Alexander ARUTIUNIAN: Trumpet Concerto (1950). Mieczysław WEINBERG: Trumpet Concerto in B-flat major, Op. 94 (1966-67). Dmitry SHOSTAKOVICH: Concerto No. 1 for Piano, Trumpet and Strings, Op. 35 (1933; ver. Timofei DOKSHIZER, 2009; rev. Paul MERKELO, 2022). Paul Merkelo (tpt), Jae-Hyuck Cho (pno), Russian National Orchestra, Hans Graf (cond.). Naxos 8.579117 (1 CD) (www.naxos.com).

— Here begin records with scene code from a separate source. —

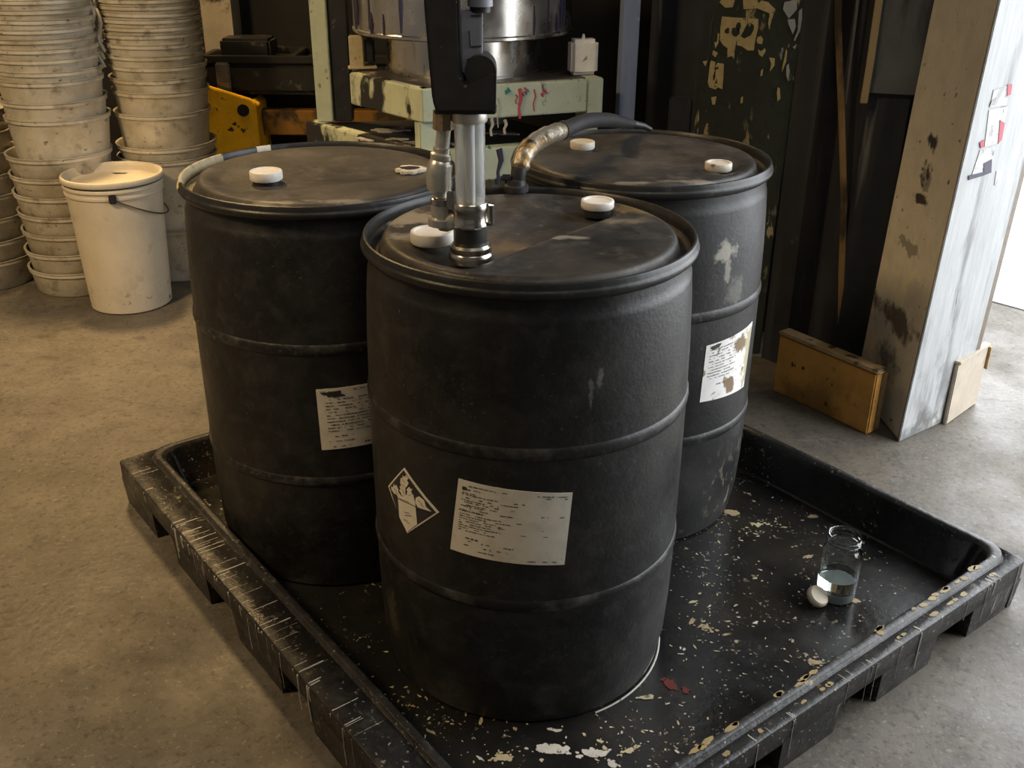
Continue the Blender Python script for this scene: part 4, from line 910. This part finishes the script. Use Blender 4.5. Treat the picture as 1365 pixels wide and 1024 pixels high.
# ---------------------------------------------------------------- guard boards round the pillar
b0, b1 = Vector((.848, 3.005, 0)), Vector((1.060, 2.702, 0))
bd = (b1-b0).normalized(); bn = Vector((-bd.y, bd.x, 0))
if bn.x < 0: bn = -bn
gb = empty('guard_board', tuple(b0), 0, 'scuffed orange-yellow wooden guard board at the left foot of the pillar', 'board')
Lb = (b1-b0).length
mk('board_face', prism([Vector((0, 0, 0)), bd*Lb, bd*Lb+bn*.03, bn*.03], (0, 0, .198), bevel=.004), M['board_yellow'], gb)
mk('top_cap', prism([(bd*-.003-bn*.006)+Vector((0, 0, .1985)), bd*(Lb+.008)-bn*.006+Vector((0, 0, .1985)), bd*(Lb+.008)+bn*.045+Vector((0, 0, .1985)), bd*-.003+bn*.045+Vector((0, 0, .1985))], (0, 0, .012), bevel=.004), M['board_worn'], gb, label='worn brown top edge')
e0 = bd*(Lb-.05)+bn*.032
mk('end_post', prism([e0, e0+bd*.048, e0+bd*.048+bn*.028, e0+bn*.028], (0, 0, .196), bevel=.004), M['board_worn'], gb)
r0 = cA+e1*.205+n1*.012; r1 = r0+(Vector((1.50, 2.96, 0))-r0).normalized()*.215
rd_ = (r1-r0).normalized(); rn = Vector((-rd_.y, rd_.x, 0))
gr = empty('guard_board', tuple(r0), 0, 'pale tan guard plate with a hooked end at the right foot of the pillar', 'board')
Lr = (r1-r0).length
mk('plate', prism([Vector((0, 0, 0)), rd_*Lr, rd_*Lr-rn*.012, -rn*.012], (0, 0, .20), bevel=.003), M['board_tan'], gr)
mk('top_edge', prism([Vector((0, 0, .2005))+rn*.004, rd_*Lr+Vector((0, 0, .2005))+rn*.004, rd_*Lr-rn*.018+Vector((0, 0, .2005)), -rn*.018+Vector((0, 0, .2005))], (0, 0, .01), bevel=.002), M['board_tan'], gr)
mk('hooked_end', prism([rd_*(Lr+.0005)-rn*.02+Vector((0, 0, .12)), rd_*(Lr+.013)-rn*.02+Vector((0, 0, .12)), rd_*(Lr+.013)+rn*.07+Vector((0, 0, .14)), rd_*(Lr+.0005)+rn*.07+Vector((0, 0, .14))], (0, 0, .075), bevel=.002), M['board_worn'], gr)
for o in list(COL.objects):
    if o.type == 'MESH' and o.get('label') is None and o.get('kind') is None and o.parent is None: print('UNLABELLED', o.name)
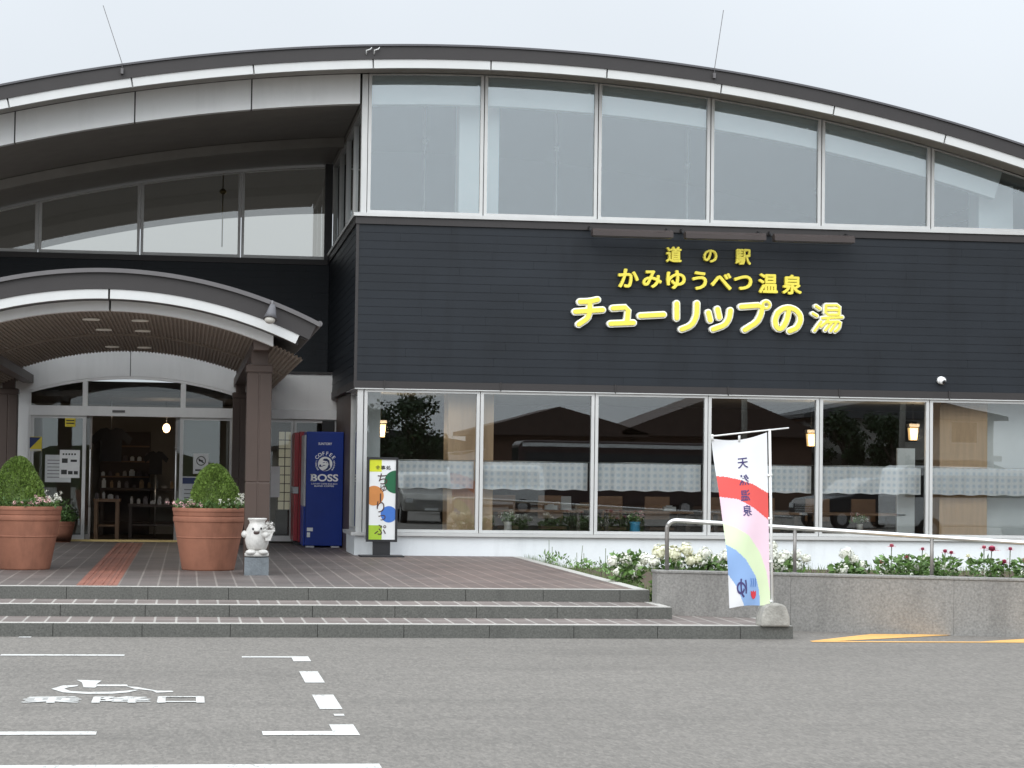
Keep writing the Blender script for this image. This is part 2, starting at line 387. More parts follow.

We hear Merkelo’s clean tone throughout, but this recording brings together three concertos associated with Timofei Dokshizer (1921-2005). Dokshizer (also spelled Dokschizer) premiered the Weinberg concerto, wrote a cadenza for the Arutiunian, and greatly expanded the trumpet part in the Shostakovich concerto, creating the showpiece heard here. In Dokshizer’s Shostakovich, the trumpet appropriates most of the piano’s right hand and much of the first violin part (or the dominant accompanying voice). The keyboard soloist is sidelined and does not glitter or hammer away with the same delirious impact as in the original.

For example, the opening gesture – the piano’s scales cross over a held trumpet note leading to a tidy cadence – becomes distorted when the trumpet appropriates one of the runs. Dokshizer’s concerto is all about the trumpet. Much of Shostakovich’s design is consequently erased. In the original, the muted trumpet’s delayed appearance in the slow movement provides drama. Now, the consistently laboring brass instrument provides zero contrast, straining a sparse palette.

In contrast, Arutiunian’s concerto alternates styles and colorful orchestration which provides a varied backdrop for its soloist. Likewise, Weinberg can be applauded for diversity. In three movements, “Etudes,” “Episodes,” and “Fanfares,” soloist and orchestra bustle across a variety of predominantly tonal gestures suggesting dance caricatures, though admittedly, Weinberg behaves a like a less acidic Shostakovich. There are explicit winks at Mendelssohn and Mahler in Fanfares. Unlike the garish Dokshizer concoction, neither Weinberg nor Arutiunian feel that the trumpet should monopolize the conversation.

Dmitry SHOSTAKOVICH: Piano Concerto No. 1, Op. 35 (1933); Piano Concerto No. 2, Op. 102 (1957); Waltz from String Quartet No. 2, Op. 68 (1944; arr. Boris GILTBURG, 2016); String Quartet No. 8, Op. 110 (1960; arr. GILTBURG, 2015). Boris Giltburg (pno), Rhys Owens (tpt), Royal Liverpool Philharmonic Orchestra, Vasily Petrenko (cond.). Naxos 8.573666 (1 CD) (www.naxos.com).

Giltburg offers the splash and excitement missing from Dokshizer’s interpretation, but of course, as he’s playing Shostakovich’s original. Between concertos the pianist offers an arrangement of the Waltz from String Quartet No. 2, and for a conclusion, capping the peppy, perhaps even optimistic Concerto No. 2, the entirety of String Quartet No. 8 arranged for piano.

The Eighth is Shostakovich’s most performed quartet (including its chamber orchestra arrangement, Op. 110a), but it may not be the most popular of all his fifteen. For many audiences, it may be the most contemporary piece they’ve heard, as it combines several easy cues for the audience (the Jewish tunes, the DSCH motif, the novel quartet effects suggesting an air raid, etc.) allowing a connection with the historical moment. I recall the Eighth astounding on its initial acquaintance (the Borodin Quartet on London). However, on subsequent encounters (I wore out my LP) the music offers fewer surprises and the changing moods and contrasts can be wearisome.

In Giltburg’s strong portrayal, the grim Eighth becomes an effective tone poem. Is this because of the music’s confrontational subject (No. 8 is dedicated “to the victims of fascism and the war”), or is it because the quartet might have been a suicide note? Giltburg does not overplay or nudge us towards one direction or another. Perhaps we hear the arrangement as a study: On solo piano, the waltz sequences are tighter, the airplane drone less emphatic, and by adding octaves for emphasis, Giltburg brings Shostakovich’s ideas towards the piano and provides a satisfying shape.